Examining the Debt Burden of Bachelor’s Degree Recipients

By Jael Greene

The National Center for Education Statistics (NCES) recently released a brief titled The Debt Burden of Bachelor’s Degree Recipients which examines a student’s accumulated postsecondary debt four years after completing his/her bachelor’s degree in 2007-08. The student debt data includes debt accrued through federal student loan programs and private student loans.

Key findings include:

  • 72 percent of the 2007-08 bachelor’s degree recipients had borrowed to fund their postsecondary education.
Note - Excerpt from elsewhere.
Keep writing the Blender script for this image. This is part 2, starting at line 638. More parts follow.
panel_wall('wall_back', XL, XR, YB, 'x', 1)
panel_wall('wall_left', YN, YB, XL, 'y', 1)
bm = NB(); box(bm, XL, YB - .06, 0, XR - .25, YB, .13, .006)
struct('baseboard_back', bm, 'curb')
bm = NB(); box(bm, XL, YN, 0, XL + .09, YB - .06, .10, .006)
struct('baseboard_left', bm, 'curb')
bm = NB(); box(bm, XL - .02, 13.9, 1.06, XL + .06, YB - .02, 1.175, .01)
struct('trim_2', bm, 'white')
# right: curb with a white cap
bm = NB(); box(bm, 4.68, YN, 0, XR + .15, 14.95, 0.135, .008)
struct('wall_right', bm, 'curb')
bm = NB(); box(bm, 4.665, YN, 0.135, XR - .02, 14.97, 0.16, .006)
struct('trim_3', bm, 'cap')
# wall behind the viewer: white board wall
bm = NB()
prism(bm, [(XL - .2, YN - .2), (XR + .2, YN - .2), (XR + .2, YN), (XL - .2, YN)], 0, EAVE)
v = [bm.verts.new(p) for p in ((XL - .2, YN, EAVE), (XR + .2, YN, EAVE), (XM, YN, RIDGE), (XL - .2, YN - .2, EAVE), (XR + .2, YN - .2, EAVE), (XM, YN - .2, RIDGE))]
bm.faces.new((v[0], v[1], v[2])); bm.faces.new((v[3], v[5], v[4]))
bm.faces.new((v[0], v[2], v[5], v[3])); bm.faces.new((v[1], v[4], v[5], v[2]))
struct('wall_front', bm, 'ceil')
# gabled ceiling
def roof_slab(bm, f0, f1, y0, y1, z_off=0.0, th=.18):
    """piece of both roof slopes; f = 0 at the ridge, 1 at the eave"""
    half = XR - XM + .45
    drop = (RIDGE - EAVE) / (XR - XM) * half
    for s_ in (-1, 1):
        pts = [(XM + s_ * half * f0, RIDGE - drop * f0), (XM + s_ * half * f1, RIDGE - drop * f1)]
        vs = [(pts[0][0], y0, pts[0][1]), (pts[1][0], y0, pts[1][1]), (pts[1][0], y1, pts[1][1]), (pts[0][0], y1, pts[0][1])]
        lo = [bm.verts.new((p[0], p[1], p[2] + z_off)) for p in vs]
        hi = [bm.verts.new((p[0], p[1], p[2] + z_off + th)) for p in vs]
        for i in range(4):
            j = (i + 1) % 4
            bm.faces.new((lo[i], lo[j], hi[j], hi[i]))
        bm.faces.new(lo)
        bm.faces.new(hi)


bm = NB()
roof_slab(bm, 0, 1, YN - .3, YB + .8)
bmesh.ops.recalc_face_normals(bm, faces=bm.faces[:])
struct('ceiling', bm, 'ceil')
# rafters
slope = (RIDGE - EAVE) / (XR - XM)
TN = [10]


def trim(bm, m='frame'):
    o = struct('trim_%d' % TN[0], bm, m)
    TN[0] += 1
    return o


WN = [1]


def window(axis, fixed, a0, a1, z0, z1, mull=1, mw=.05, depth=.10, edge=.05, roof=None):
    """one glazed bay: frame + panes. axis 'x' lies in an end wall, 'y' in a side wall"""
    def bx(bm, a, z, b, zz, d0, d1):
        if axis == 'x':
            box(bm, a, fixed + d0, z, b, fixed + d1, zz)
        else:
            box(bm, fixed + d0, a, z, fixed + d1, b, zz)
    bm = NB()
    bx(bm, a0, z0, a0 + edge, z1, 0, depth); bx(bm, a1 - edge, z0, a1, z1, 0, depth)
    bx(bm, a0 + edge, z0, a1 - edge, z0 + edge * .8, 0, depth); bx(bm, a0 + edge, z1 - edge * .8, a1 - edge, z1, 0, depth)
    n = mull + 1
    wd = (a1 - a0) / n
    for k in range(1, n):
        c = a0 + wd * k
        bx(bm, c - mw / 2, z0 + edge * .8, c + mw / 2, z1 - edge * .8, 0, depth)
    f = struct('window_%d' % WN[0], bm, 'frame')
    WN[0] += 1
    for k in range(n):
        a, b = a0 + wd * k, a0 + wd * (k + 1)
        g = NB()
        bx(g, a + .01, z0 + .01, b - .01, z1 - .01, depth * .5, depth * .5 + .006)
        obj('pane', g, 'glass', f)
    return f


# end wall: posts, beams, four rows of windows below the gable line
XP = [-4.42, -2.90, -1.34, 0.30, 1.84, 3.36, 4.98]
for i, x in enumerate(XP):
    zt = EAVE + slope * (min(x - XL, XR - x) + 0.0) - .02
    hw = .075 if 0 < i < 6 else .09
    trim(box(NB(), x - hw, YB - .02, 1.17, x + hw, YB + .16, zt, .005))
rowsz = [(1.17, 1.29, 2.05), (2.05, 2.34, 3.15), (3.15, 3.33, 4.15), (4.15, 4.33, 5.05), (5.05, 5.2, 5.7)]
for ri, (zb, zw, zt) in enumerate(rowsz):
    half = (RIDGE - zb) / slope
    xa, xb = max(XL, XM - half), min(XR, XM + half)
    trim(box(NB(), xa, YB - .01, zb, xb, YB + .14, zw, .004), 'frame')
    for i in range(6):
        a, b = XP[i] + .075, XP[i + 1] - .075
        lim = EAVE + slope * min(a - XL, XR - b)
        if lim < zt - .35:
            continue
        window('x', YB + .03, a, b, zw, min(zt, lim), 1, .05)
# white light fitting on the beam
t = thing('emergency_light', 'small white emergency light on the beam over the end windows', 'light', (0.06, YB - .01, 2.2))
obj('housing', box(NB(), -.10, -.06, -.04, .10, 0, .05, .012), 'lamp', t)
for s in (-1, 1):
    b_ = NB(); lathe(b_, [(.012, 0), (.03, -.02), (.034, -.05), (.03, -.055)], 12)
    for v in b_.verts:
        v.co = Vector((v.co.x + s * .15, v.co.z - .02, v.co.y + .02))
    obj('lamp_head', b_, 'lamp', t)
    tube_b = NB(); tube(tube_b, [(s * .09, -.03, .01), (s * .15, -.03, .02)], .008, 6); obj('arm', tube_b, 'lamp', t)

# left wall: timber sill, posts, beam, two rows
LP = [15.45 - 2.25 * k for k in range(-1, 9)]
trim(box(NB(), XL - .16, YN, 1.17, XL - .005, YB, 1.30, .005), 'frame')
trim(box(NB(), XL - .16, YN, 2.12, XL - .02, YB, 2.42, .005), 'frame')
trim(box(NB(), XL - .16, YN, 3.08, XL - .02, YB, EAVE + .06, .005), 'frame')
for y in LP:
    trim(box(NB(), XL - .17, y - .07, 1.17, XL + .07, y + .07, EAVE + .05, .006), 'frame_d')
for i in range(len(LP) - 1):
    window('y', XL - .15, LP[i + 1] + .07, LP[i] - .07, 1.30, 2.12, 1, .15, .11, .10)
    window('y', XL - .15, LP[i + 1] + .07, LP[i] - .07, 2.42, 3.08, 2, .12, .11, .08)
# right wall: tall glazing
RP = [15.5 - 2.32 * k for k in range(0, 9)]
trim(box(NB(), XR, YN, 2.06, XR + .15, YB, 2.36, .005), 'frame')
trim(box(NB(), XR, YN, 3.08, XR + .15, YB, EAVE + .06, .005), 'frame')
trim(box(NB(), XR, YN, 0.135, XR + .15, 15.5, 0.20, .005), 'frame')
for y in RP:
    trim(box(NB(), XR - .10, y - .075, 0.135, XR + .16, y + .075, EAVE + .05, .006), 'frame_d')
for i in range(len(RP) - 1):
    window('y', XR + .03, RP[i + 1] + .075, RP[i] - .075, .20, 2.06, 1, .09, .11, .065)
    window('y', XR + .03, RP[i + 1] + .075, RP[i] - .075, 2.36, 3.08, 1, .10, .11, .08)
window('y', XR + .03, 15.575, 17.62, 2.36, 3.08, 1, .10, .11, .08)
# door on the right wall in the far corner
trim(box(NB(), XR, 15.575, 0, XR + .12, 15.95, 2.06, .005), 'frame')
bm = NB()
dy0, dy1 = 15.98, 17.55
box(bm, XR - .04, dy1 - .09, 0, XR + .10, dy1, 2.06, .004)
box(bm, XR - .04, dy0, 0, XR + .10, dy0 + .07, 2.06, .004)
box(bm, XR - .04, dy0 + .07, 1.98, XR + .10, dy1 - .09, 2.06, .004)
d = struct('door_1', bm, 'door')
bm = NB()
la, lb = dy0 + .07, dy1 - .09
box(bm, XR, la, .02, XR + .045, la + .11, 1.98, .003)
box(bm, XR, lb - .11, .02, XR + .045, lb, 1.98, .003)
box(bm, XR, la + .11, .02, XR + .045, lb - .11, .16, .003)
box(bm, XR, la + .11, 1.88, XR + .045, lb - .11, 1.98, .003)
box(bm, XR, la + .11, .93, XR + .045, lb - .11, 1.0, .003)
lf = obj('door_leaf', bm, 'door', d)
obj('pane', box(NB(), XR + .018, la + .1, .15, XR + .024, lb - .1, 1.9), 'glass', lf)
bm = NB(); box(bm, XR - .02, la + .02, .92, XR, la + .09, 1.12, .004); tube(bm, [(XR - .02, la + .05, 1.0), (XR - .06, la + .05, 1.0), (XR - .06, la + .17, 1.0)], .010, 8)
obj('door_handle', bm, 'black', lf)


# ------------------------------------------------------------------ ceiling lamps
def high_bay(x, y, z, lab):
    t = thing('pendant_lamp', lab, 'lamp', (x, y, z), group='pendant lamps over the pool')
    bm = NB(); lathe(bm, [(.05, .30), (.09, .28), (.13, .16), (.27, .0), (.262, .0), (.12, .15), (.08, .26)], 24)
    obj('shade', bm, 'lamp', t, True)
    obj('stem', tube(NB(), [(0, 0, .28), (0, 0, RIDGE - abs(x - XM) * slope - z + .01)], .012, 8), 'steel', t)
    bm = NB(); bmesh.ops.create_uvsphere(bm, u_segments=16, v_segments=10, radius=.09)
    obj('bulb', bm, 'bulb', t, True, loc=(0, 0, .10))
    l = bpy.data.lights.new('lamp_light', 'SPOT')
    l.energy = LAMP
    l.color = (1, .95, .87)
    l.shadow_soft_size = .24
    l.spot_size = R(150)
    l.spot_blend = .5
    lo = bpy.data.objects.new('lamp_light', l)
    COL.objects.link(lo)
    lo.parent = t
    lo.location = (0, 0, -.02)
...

Four years after receiving their bachelor’s degrees, 63 percent of the total cohort still owed student debt.
  • Debt levels varied based on whether or not students enrolled in further postsecondary education after receiving their bachelor’s degree.
    • For students who did not enroll in further postsecondary education (56.5 percent of the cohort studied), 66 percent had borrowed to fund their undergraduate education, with an average debt of $29,600.
    • For students who did enroll in further postsecondary education (43.5 percent of the cohort studied), 71 percent had borrowed to fund their undergraduate education, with an average debt of $61,300.
  • Repayment status also varied. Among those who did not enroll in further postsecondary education, 69 percent were in repayment, 17 percent had paid off their loans, 9 percent were not paying but still owed (in deferment, forbearance or in the grace period before payments began for instance), and 5 percent had defaulted.
  • The average debt burden, defined as the monthly loan payment as a percentage of monthly salary, was 9 percent for all borrowers in the cohort.
  • The average debt burden for students in repayment was 11.9 percent.
  • Debt burden changed depending on whether a student had enrolled in further postsecondary education.
    • Students in repayment without enrollment in further education had a debt burden ratio of 10.4 percent. Students in repayment with enrollment in further education had a debt burden ratio of 14.1 percent.
    • Analysts studying the issue of debt burden have agreed that 8 to 10 percent is a manageable percentage of income that a borrower can be expected to dedicate to loan repayment. This means a ratio higher than 12 percent of total income is considered burdensome.